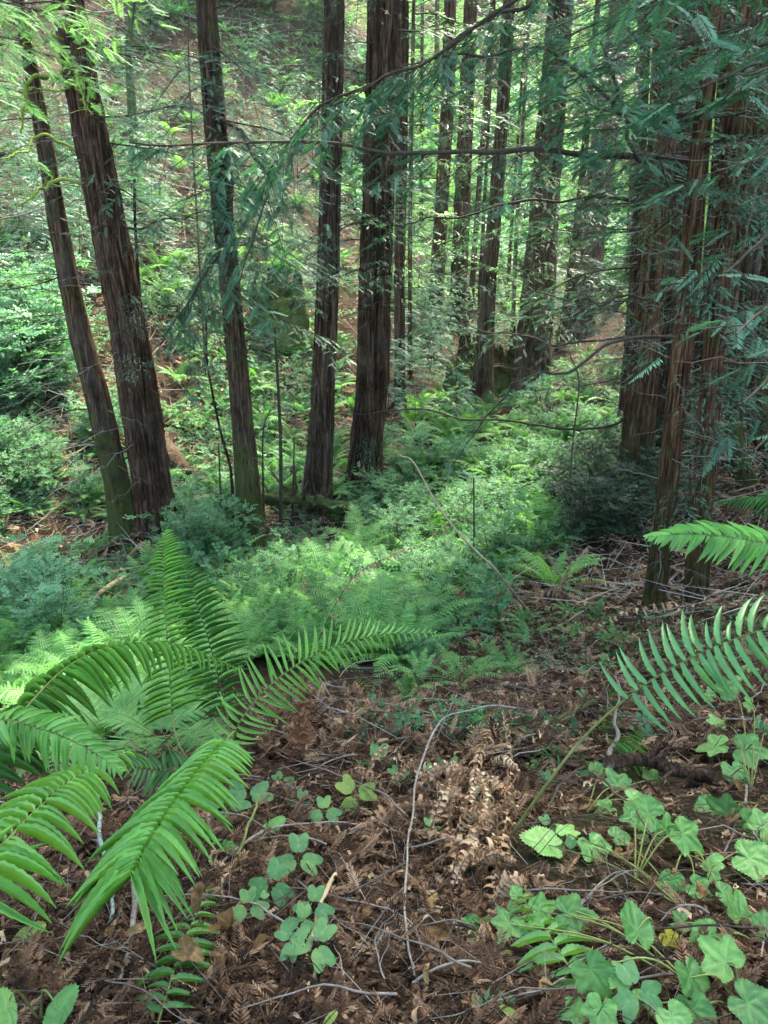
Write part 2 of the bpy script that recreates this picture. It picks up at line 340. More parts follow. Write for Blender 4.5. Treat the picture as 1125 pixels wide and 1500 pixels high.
def branch_mb(seed, L=1.8, lod='m', droop=.18, dens=1.0, sl=.13, limb=.012, wid=.36, bare=.12, mats=(0, 1), hang=.0):
    rg = np.random.default_rng(seed); mb = MB(); n = 14; t = np.linspace(0, 1, n)
    ym = np.cumsum(rg.normal(0, .02, n))*L*.6; main = np.stack([t*L, ym, -droop*L*t*t+.04*L*np.sin(t*5+seed)], -1)
    tube(mb, main, limb*(1-.85*t)*max(1, L/1.8), 5, .3, mats[0])
    tms = {'n': SPN, 'm': SPM, 'f': SPF}[lod]; nl = max(4, int(L/(.085 if lod == 'n' else .11)*dens)); pos, dr, ln, tn = [], [], [], []
    for k in range(nl):
        u = bare+(1-bare)*(k+rg.uniform(0, .8))/nl; c = main[0]*0+[np.interp(u, t, main[:,q]) for q in range(3)]
        s = 1 if k % 2 else -1; ll = wid*L*(.25+math.sin(math.pi*min(1, (u*.86+.1)))**.8*.9)*rg.uniform(.6, 1.15)
        a = R(rg.uniform(42, 68)); d0 = np.array([math.cos(a), s*math.sin(a), rg.uniform(-.2, .1)-hang])
        m = 5; tt = np.linspace(0, 1, m)[:,None]; lp = c+d0*ll*tt+np.array([.25, 0, -.30-hang])*ll*tt*tt
        tube(mb, lp, limb*.32*(1-.7*tt[:,0]), 3, .35, mats[0], cap=False)
        ns = max(2, int(ll/(sl*.50)*dens))
        for q in range(ns):
            v = (q+.6)/ns; b = np.array([np.interp(v, tt[:,0], lp[:,z]) for z in range(3)]); sg = 1 if q % 2 else -1
            tg = nrm(lp[-1]-lp[0]); sd_ = np.array([-tg[1], tg[0], 0])*sg; an = R(rg.uniform(30, 60)) if v < .93 else R(rg.uniform(-12, 12))
            pos.append(b); dr.append(tg*math.cos(an)+sd_*math.sin(an)+[0, 0, rg.uniform(-.28, .12)-hang*.6]); ln.append(sl*rg.uniform(.7, 1.25)*(1.0-.35*v)); tn.append(rg.normal(.5, .13)+.12*v)
    for q in range(int(L*9)):
        u = rg.uniform(bare, 1); pos.append([np.interp(u, t, main[:,z]) for z in range(3)]); dr.append([.8, rg.uniform(-.8, .8), rg.uniform(-.2, .25)]); ln.append(sl*rg.uniform(.6, 1)); tn.append(rg.normal(.5, .1))
    pos, dr, ln, tn = map(np.array, (pos, dr, ln, tn)); up = np.array([0, 0, 1.])+rg.normal(0, .28, (len(pos), 3))
    which = rg.integers(0, len(tms), len(pos))
    for w in range(len(tms)):
        k = which == w
        mb.inst(tms[w], basis(dr[k], up[k], ln[k], ln[k], ln[k]), pos[k], tn[k], mats[1])
    return mb
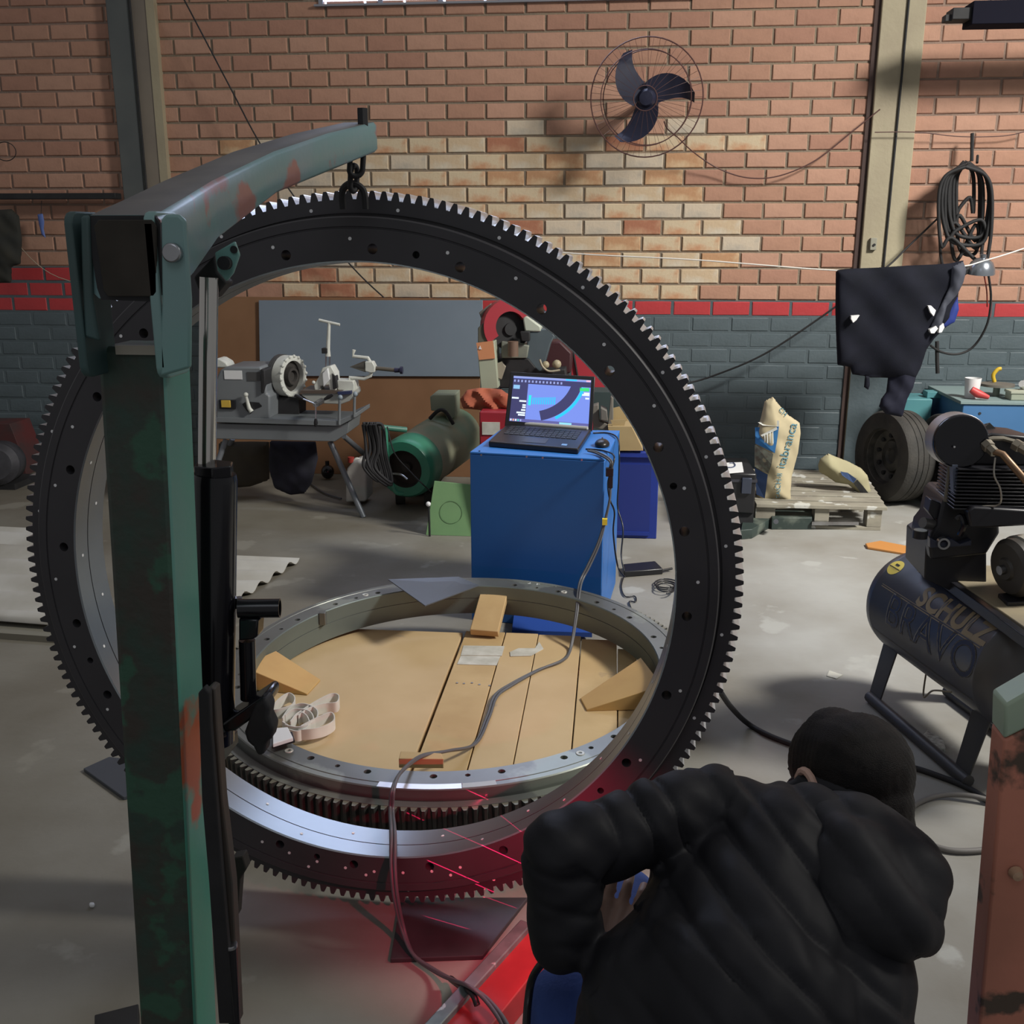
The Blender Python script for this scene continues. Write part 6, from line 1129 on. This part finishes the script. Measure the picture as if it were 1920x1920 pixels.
jcaps = [(ls, 0.060, el, 0.056), (el, 0.057, wr, 0.050), (Pn(1335,1520,1.50), 0.068, Pn(1500,1620,1.46), 0.085), (Pn(1380,1560,1.50), 0.072, nb, 0.070),
         (Pn(1500,1600,1.47), 0.10, Pn(1620,1690,1.42), 0.085), (ub, 0.125, mb_, 0.135), (Pn(1340,1660,1.46), 0.085, Pn(1270,1900,1.34), 0.115), (Pn(1560,1740,1.42), 0.10, Pn(1570,1900,1.33), 0.10),
         (mb_, 0.14, lb, 0.15), (Pn(1240,1880,1.36), 0.11, Pn(1230,2080,1.30), 0.12), (Pn(1580,1890,1.33), 0.085, Pn(1555,2080,1.27), 0.115), (lb, 0.155, pv, 0.15), (rs_, 0.075, rel, 0.06), (rel, 0.06, rwr, 0.045)]
fuse(jcaps, 0.0048, 'jacket', M_puf, pe, sm=16, post=quilt)
# hood lying on the upper back with its rim round the neck
def hoodfold(co_):
    u_ = (co_-np.array(Pn(1600,1640,1.40)))@np.array(rt); v_ = (co_-np.array(Pn(1600,1640,1.40)))@np.array(up)
    return 0.006*np.abs(np.sin((u_*0.7+v_)*38+2.0*np.sin(u_*14)))**0.6-0.003+0.003*np.sin(u_*60+v_*33)
hcaps = [(Pn(1490,1535,1.50), 0.045, Pn(1610,1560,1.45), 0.055), (Pn(1610,1565,1.44), 0.060, Pn(1690,1640,1.39), 0.062), (Pn(1690,1650,1.38), 0.055, Pn(1700,1715,1.35), 0.052),
         (Pn(1540,1580,1.45), 0.065, Pn(1610,1690,1.36), 0.075), (Pn(1600,1630,1.38), 0.07, Pn(1665,1715,1.34), 0.060), (Pn(1560,1620,1.40), 0.05, Pn(1620,1730,1.34), 0.05)]
fuse(hcaps, 0.0065, 'hood', M_hood, pe, sm=8, post=hoodfold)
# hood rim / collar roll
MB().tube(spline([Pn(1470,1490,1.56), Pn(1500,1474,1.58), Pn(1560,1480,1.55), Pn(1620,1512,1.52), Pn(1668,1560,1.48), Pn(1705,1620,1.44), Pn(1722,1660,1.41)], 8), [0.012]*8+[0.018]*40+[0.014], 14).obj('collar', M_hood, pe, smooth=80)
# body: one continuous surface (head, neck, trunk, arms, hands with fingers, legs)
fd = Vector((-0.50, 0.76, -0.40)).normalized(); hu = Vector((-0.16, 0.42, 0.90)); hu = (hu-fd*hu.dot(fd)).normalized(); hs_ = fd.cross(hu).normalized()   # face direction, head up, head right
def H(f, s, u): return hc+fd*f+hs_*s+hu*u
bcaps = [(H(-0.012,0,0.008), 0.080, H(0.018,0,0.006), 0.076), (H(0.03,0,-0.03), 0.064, H(0.055,0,-0.072), 0.042), (H(0.045,0.025,-0.085), 0.028, H(0.045,-0.025,-0.085), 0.028), (H(0.088,0,-0.012), 0.008, H(0.104,0,-0.030), 0.012),
         (H(0.09,0.018,-0.058), 0.007, H(0.09,-0.018,-0.058), 0.007), (H(-0.02,0,-0.06), 0.055, nb, 0.058), (nb, 0.06, ub, 0.10), (ub, 0.11, lb, 0.115), (lb, 0.115, pv, 0.13),
         (ls, 0.045, el, 0.038), (el, 0.036, wr, 0.028), (nb, 0.06, ls, 0.05), (nb, 0.06, rs_, 0.05), (rs_, 0.048, rel, 0.038), (rel, 0.036, rwr, 0.028),
         (hipl, 0.085, kl, 0.05), (kl, 0.048, tuple(al), 0.035), (hipr, 0.085, kr, 0.05), (kr, 0.048, tuple(ar), 0.035), (tuple(al), 0.035, tuple(al+Vector((-0.02, 0.14, -0.045))), 0.028), (tuple(ar), 0.035, tuple(ar+Vector((0.02, 0.14, -0.045))), 0.028)]
def hand(wrist, dirv, nrm, sc=1.0, curl=0.9, side=1):
    wrist = Vector(wrist); d = Vector(dirv).normalized(); n = Vector(nrm); n = (n-d*n.dot(d)).normalized(); s = d.cross(n)*side; out = []
    out.append((wrist-d*0.01, 0.024, wrist+d*0.015, 0.023))
    for k in (-1.5, -0.5, 0.5, 1.5): out.append((wrist+d*0.012+s*k*0.010, 0.015, wrist+d*0.078+s*k*0.0215, 0.0112))
    for k, L in ((-1.5, 0.058), (-0.5, 0.070), (0.5, 0.076), (1.5, 0.068)):
        p = wrist+d*0.080+s*k*0.0225; a = 0.25*curl; r = 0.0086
        for j, f_ in enumerate((0.45, 0.32, 0.23)):
            dv = d*math.cos(a)-n*math.sin(a)+s*k*0.02; q = p+dv*L*f_*1.05; out.append((p, r, q, r*0.93)); p = q; r *= 0.93; a += 0.62*curl
    p = wrist+d*0.022+s*0.026; q = p+(d*0.6+s*0.75-n*0.25)*0.034; w = q+(d*0.9+s*0.15-n*0.4)*0.030; out += [(p, 0.014, q, 0.0105), (q, 0.0105, w, 0.0085)]
    return [(tuple(a), b, tuple(c_), e) for a, b, c_, e in out]
hw = Pn(1122,1800,1.475); hd = Vector(Pn(1153,1690,1.50))-Vector(hw)
bcaps += [(wr, 0.028, hw, 0.024)]+hand(hw, hd, C0-Vector(hw), curl=1.15, side=-1)
bcaps += hand(rwr, Vector(Pn(1120,1690,1.86))-Vector(rwr), (0, 0, 1), curl=0.8)
for sgn in (1, -1): bcaps.append((H(-0.012, 0.083*sgn, 0.006), 0.012, H(-0.006, 0.086*sgn, -0.026), 0.009))
bd = fuse(bcaps, 0.0036, 'body', M_skin, pe, sm=3)
# ears, eyes, glasses strap
for sgn in (1, -1):
    MB().tube([H(-0.010+0.022*math.cos(t), (0.090+0.006*math.sin(t*0.5))*sgn, -0.005+0.032*math.sin(t)) for t in [2*PI*k/16 for k in range(16)]], 0.0065, 8, closed=True).obj('ear', M_skin, pe)
    MB().ell(H(0.084, 0.031*sgn, 0.0), (0.011,)*3, 12).obj('eye', mat('eye', (0.7,0.7,0.68), rough=0.2), pe)
    MB().tube([H(0.086, (0.018+0.006*k)*sgn, 0.020+0.003*math.sin(k)) for k in range(5)], 0.004, 6).obj('eyebrow', M_hair, pe)
MB().tube([H(0.098, 0.020, -0.060), H(0.103, 0, -0.061), H(0.098, -0.020, -0.060)], 0.004, 6).obj('lips', mat('lips', (0.40,0.17,0.14), rough=0.5), pe)
for sgn in (1, -1): MB().tube(spline([H(-0.015, 0.094*sgn, 0.020), H(0.03, 0.090*sgn, 0.010), H(0.075, 0.070*sgn, -0.02), H(0.10, 0.045*sgn, -0.045)], 5), 0.0022, 6).obj('mask_strap', M_blk, pe)
MB().ell(H(0.075, 0, -0.055), (0.05, 0.045, 0.035), 16).obj('face_mask', M_blkm, pe)
# hair: cap over the back and top of the skull
def hairfn(mb):
    pass
hcap = [(H(-0.020,0,0.018), 0.090, H(0.010,0,0.026), 0.083), (H(-0.030,0,-0.012), 0.084, H(-0.040,0,-0.035), 0.066), (H(0.02,0,0.055), 0.060, H(0.045,0,0.050), 0.045), (H(-0.016,0.026,0.012), 0.062, H(-0.016,-0.026,0.012), 0.062), (H(-0.05,0.02,-0.075), 0.042, H(-0.05,-0.02,-0.075), 0.042)]
def hnoise(co_): return 0.0008*np.sin(co_[:, 0]*620+co_[:, 2]*260)*np.sin(co_[:, 1]*380+co_[:, 2]*140)
fuse(hcap, 0.005, 'hair', M_hair, pe, sm=6, post=hnoise)
# jeans and shoes
jp = [(hipl, 0.115, kl, 0.078), (kl, 0.078, (al.x, al.y, 0.10), 0.056), (hipr, 0.115, kr, 0.078), (kr, 0.078, (ar.x, ar.y, 0.10), 0.056), (hipl, 0.12, hipr, 0.12), (Pn(1068,1885,1.56), 0.062, Pn(1040,2080,1.52), 0.065)]
fuse(jp, 0.010, 'jeans', M_jean, pe, sm=6, post=lambda c_: 0.004*np.sin(c_[:, 2]*45+c_[:, 0]*25))
for a_ in (al, ar):
    q = a_+Vector((0, 0.05, 0)); fuse([((q.x, q.y-0.09, 0.045), 0.042, (q.x, q.y+0.10, 0.038), 0.034), ((q.x, q.y-0.07, 0.06), 0.045, (q.x, q.y, 0.075), 0.040)], 0.007, 'shoe', M_blk, pe, sm=4)
    MB().box((q.x-0.045, q.y-0.13, 0), (q.x+0.045, q.y+0.135, 0.018)).obj('shoe_sole', M_rubber, pe, bev=0.006)
# handheld scanner with its red laser
sc_ = thing('laser_scanner', 'blue and black handheld laser scanner held by the person in front of the knee', 'scanner', Pn(1075,1655,1.85))
q0 = Vector(Pn(1130,1700,1.86)); q1 = Vector(Pn(1075,1655,1.85))
MB().tube([q0, q0.lerp(q1, 0.5), q1], [0.018, 0.016, 0.018], 14).obj('grip', mat('scanner_blue', (0.03,0.10,0.42), rough=0.4), sc_)
MB().cbox(q1+Vector((-0.02, 0.02, 0)), (0.05, 0.05, 0.09)).obj('head', M_blk, sc_, bev=0.008)
SCN = q1+Vector((-0.05, 0.03, 0.0))
def spot(name, loc, target, ang, power, col, stripes=None, size=0.01, blend=0.4):
    l = bpy.data.lights.new(name, 'SPOT'); l.energy = power; l.color = col; l.spot_size = math.radians(ang); l.spot_blend = blend; l.shadow_soft_size = size
    o = bpy.data.objects.new(name, l); COL.objects.link(o); o.location = loc; o.rotation_euler = (Vector(target)-Vector(loc)).to_track_quat('-Z', 'Y').to_euler()
    if stripes:
        l.use_nodes = True; nt = l.node_tree; e = nt.nodes['Emission']; tc = nt.nodes.new('ShaderNodeTexCoord'); sx = nt.nodes.new('ShaderNodeSeparateXYZ'); nt.links.new(tc.outputs['Normal'], sx.inputs[0])
        def mth(op, a, b=None):
            n = nt.nodes.new('ShaderNodeMath'); n.operation = op
            for i, v in enumerate((a, b)):
                if v is None: continue
                if isinstance(v, (int, float)): n.inputs[i].default_value = v
                else: nt.links.new(v, n.inputs[i])
            return n.outputs[0]
        u_ = mth('DIVIDE', sx.outputs[0], sx.outputs[2]); v_ = mth('DIVIDE', sx.outputs[1], sx.outputs[2]); a = math.radians(stripes[0])
        w = mth('ADD', mth('MULTIPLY', u_, math.cos(a)), mth('MULTIPLY', v_, math.sin(a))); f = mth('ABSOLUTE', mth('SUBTRACT', mth('FRACT', mth('MULTIPLY', w, stripes[1])), 0.5))
        nt.links.new(mth('MULTIPLY', mth('LESS_THAN', f, stripes[2]), 1.0), e.inputs['Strength'])
    return o
spot('scanner_glow', SCN, (-0.16, 2.10, 0.16), 105, 15.0, (1.0, 0.02, 0.09), blend=1.0)
spot('scanner_laser', SCN+Vector((-0.005, 0.005, 0)), at(905, 1622, 2.08), 26, 300.0, (1.0, 0.02, 0.12), stripes=(58, 7.0, 0.010), size=0.0005, blend=0.1)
********
PROMPT :: Count the lines above that contain the word "Blender". Give only the number.

EXERCISE RESULT :: 2